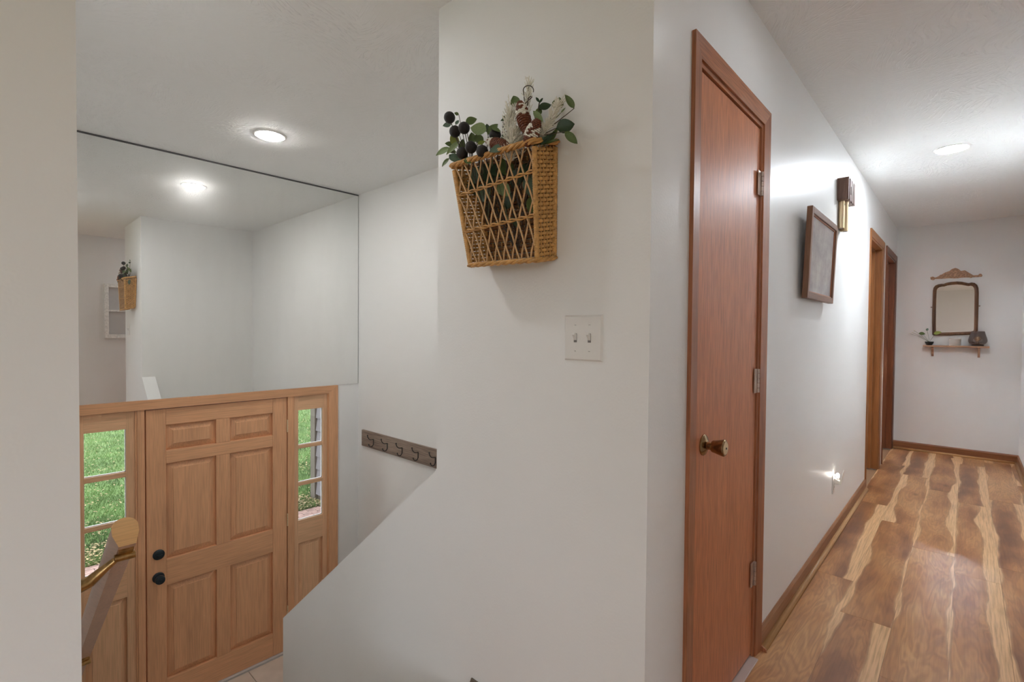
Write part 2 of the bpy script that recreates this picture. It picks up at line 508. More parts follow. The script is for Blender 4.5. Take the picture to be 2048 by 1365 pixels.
class MB:
    """collects shapes; build() links them as one mesh object"""

    def __init__(s):
        s.v, s.f = [], []

    def add(s, vs, fs):
        n = len(s.v)
        s.v += [V(p) for p in vs]
        s.f += [tuple(i + n for i in f) for f in fs]
        return s

    def box(s, a, b):
        (x0, y0, z0), (x1, y1, z1) = a, b
        return s.add([(x0, y0, z0), (x1, y0, z0), (x1, y1, z0), (x0, y1, z0), (x0, y0, z1), (x1, y0, z1), (x1, y1, z1), (x0, y1, z1)],
                     [(0, 3, 2, 1), (4, 5, 6, 7), (0, 1, 5, 4), (1, 2, 6, 5), (2, 3, 7, 6), (3, 0, 4, 7)])

    def prism(s, poly, d):
        """polygon of 3-D points extruded by the vector d"""
        n = len(poly)
        d = V(d)
        s.add([V(p) for p in poly] + [V(p) + d for p in poly],
              [tuple(range(n))[::-1], tuple(range(n, 2 * n))] + [(i, (i + 1) % n, n + (i + 1) % n, n + i) for i in range(n)])
        return s

    def tube(s, pts, r, seg=8, cap=True, flat=1.0, nrm=None):
        pts = [V(p) for p in pts]
        n = len(pts)
        rs = r if isinstance(r, (list, tuple)) else [r] * n
        vs, fs = [], []
        prev = None
        for i, p in enumerate(pts):
            t = (pts[min(i + 1, n - 1)] - pts[max(i - 1, 0)])
            if t.length < 1e-9:
                t = V((0, 0, 1))
            t.normalize()
            if nrm is not None:
                a = V(nrm) - t * t.dot(V(nrm))
            elif prev is None:
                a = t.orthogonal()
            else:
                a = prev - t * prev.dot(t)
            a.normalize()
            prev = a
            bb = t.cross(a)
            for k in range(seg):
                an = 2 * math.pi * k / seg
                vs.append(p + (a * (math.cos(an) * flat) + bb * math.sin(an)) * rs[i])
        for i in range(n - 1):
            for k in range(seg):
                k2 = (k + 1) % seg
                fs.append((i * seg + k, i * seg + k2, (i + 1) * seg + k2, (i + 1) * seg + k))
        if cap:
            fs.append(tuple(range(seg))[::-1])
            fs.append(tuple((n - 1) * seg + k for k in range(seg)))
        return s.add(vs, fs)

    def lathe(s, c, axis, prof, seg=24, caps=True):
        """prof: (distance along axis, radius)"""
        c, ax = V(c), V(axis).normalized()
        a = ax.orthogonal().normalized()
        b = ax.cross(a)
        vs, fs = [], []
        for (h, r) in prof:
            for k in range(seg):
                an = 2 * math.pi * k / seg
                vs.append(c + ax * h + (a * math.cos(an) + b * math.sin(an)) * r)
        for i in range(len(prof) - 1):
            for k in range(seg):
                k2 = (k + 1) % seg
                fs.append((i * seg + k, i * seg + k2, (i + 1) * seg + k2, (i + 1) * seg + k))
        if caps:
            fs.append(tuple(range(seg))[::-1])
            fs.append(tuple((len(prof) - 1) * seg + k for k in range(seg)))
        return s.add(vs, fs)

    def mesh(s, name, mat, origin, smooth):
        me = bpy.data.meshes.new(name)
        me.from_pydata([tuple(p - origin) for p in s.v], [], s.f)
        me.update()
        if mat is not None:
            me.materials.append(mat)
        if smooth:
            me.polygons.foreach_set('use_smooth', [True] * len(me.polygons))
            if smooth != 'all':
                me.set_sharp_from_angle(angle=math.radians(38))
        return me

    def build(s, name, mat, parent=None, smooth=False, bevel=0.0, origin=None):
        xs = [p.x for p in s.v]; ys = [p.y for p in s.v]; zs = [p.z for p in s.v]
        if origin is None:
            origin = V(((min(xs) + max(xs)) / 2, (min(ys) + max(ys)) / 2, (min(zs) + max(zs)) / 2))
        me = s.mesh(name, mat, V(origin), smooth)
        o = link(name, me, origin, parent)
        if bevel:
            bm = o.modifiers.new('bevel', 'BEVEL')
            bm.width = bevel
            bm.segments = 2
            bm.limit_method = 'ANGLE'
        return o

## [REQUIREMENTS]
Quote each line of the listing exactly, but leave the pictures out.

## [OUTPUT FOR THIS TASK]
Write part 2 of the bpy script that recreates this picture. It picks up at line 508. More parts follow. The script is for Blender 4.5. Take the picture to be 2048 by 1365 pixels.
class MB:
    """collects shapes; build() links them as one mesh object"""

    def __init__(s):
        s.v, s.f = [], []

    def add(s, vs, fs):
        n = len(s.v)
        s.v += [V(p) for p in vs]
        s.f += [tuple(i + n for i in f) for f in fs]
        return s

    def box(s, a, b):
        (x0, y0, z0), (x1, y1, z1) = a, b
        return s.add([(x0, y0, z0), (x1, y0, z0), (x1, y1, z0), (x0, y1, z0), (x0, y0, z1), (x1, y0, z1), (x1, y1, z1), (x0, y1, z1)],
                     [(0, 3, 2, 1), (4, 5, 6, 7), (0, 1, 5, 4), (1, 2, 6, 5), (2, 3, 7, 6), (3, 0, 4, 7)])

    def prism(s, poly, d):
        """polygon of 3-D points extruded by the vector d"""
        n = len(poly)
        d = V(d)
        s.add([V(p) for p in poly] + [V(p) + d for p in poly],
              [tuple(range(n))[::-1], tuple(range(n, 2 * n))] + [(i, (i + 1) % n, n + (i + 1) % n, n + i) for i in range(n)])
        return s

    def tube(s, pts, r, seg=8, cap=True, flat=1.0, nrm=None):
        pts = [V(p) for p in pts]
        n = len(pts)
        rs = r if isinstance(r, (list, tuple)) else [r] * n
        vs, fs = [], []
        prev = None
        for i, p in enumerate(pts):
            t = (pts[min(i + 1, n - 1)] - pts[max(i - 1, 0)])
            if t.length < 1e-9:
                t = V((0, 0, 1))
            t.normalize()
            if nrm is not None:
                a = V(nrm) - t * t.dot(V(nrm))
            elif prev is None:
                a = t.orthogonal()
            else:
                a = prev - t * prev.dot(t)
            a.normalize()
            prev = a
            bb = t.cross(a)
            for k in range(seg):
                an = 2 * math.pi * k / seg
                vs.append(p + (a * (math.cos(an) * flat) + bb * math.sin(an)) * rs[i])
        for i in range(n - 1):
            for k in range(seg):
                k2 = (k + 1) % seg
                fs.append((i * seg + k, i * seg + k2, (i + 1) * seg + k2, (i + 1) * seg + k))
        if cap:
            fs.append(tuple(range(seg))[::-1])
            fs.append(tuple((n - 1) * seg + k for k in range(seg)))
        return s.add(vs, fs)

    def lathe(s, c, axis, prof, seg=24, caps=True):
        """prof: (distance along axis, radius)"""
        c, ax = V(c), V(axis).normalized()
        a = ax.orthogonal().normalized()
        b = ax.cross(a)
        vs, fs = [], []
        for (h, r) in prof:
            for k in range(seg):
                an = 2 * math.pi * k / seg
                vs.append(c + ax * h + (a * math.cos(an) + b * math.sin(an)) * r)
        for i in range(len(prof) - 1):
            for k in range(seg):
                k2 = (k + 1) % seg
                fs.append((i * seg + k, i * seg + k2, (i + 1) * seg + k2, (i + 1) * seg + k))
        if caps:
            fs.append(tuple(range(seg))[::-1])
            fs.append(tuple((len(prof) - 1) * seg + k for k in range(seg)))
        return s.add(vs, fs)

    def mesh(s, name, mat, origin, smooth):
        me = bpy.data.meshes.new(name)
        me.from_pydata([tuple(p - origin) for p in s.v], [], s.f)
        me.update()
        if mat is not None:
            me.materials.append(mat)
        if smooth:
            me.polygons.foreach_set('use_smooth', [True] * len(me.polygons))
            if smooth != 'all':
                me.set_sharp_from_angle(angle=math.radians(38))
        return me

    def build(s, name, mat, parent=None, smooth=False, bevel=0.0, origin=None):
        xs = [p.x for p in s.v]; ys = [p.y for p in s.v]; zs = [p.z for p in s.v]
        if origin is None:
            origin = V(((min(xs) + max(xs)) / 2, (min(ys) + max(ys)) / 2, (min(zs) + max(zs)) / 2))
        me = s.mesh(name, mat, V(origin), smooth)
        o = link(name, me, origin, parent)
        if bevel:
            bm = o.modifiers.new('bevel', 'BEVEL')
            bm.width = bevel
            bm.segments = 2
            bm.limit_method = 'ANGLE'
        return o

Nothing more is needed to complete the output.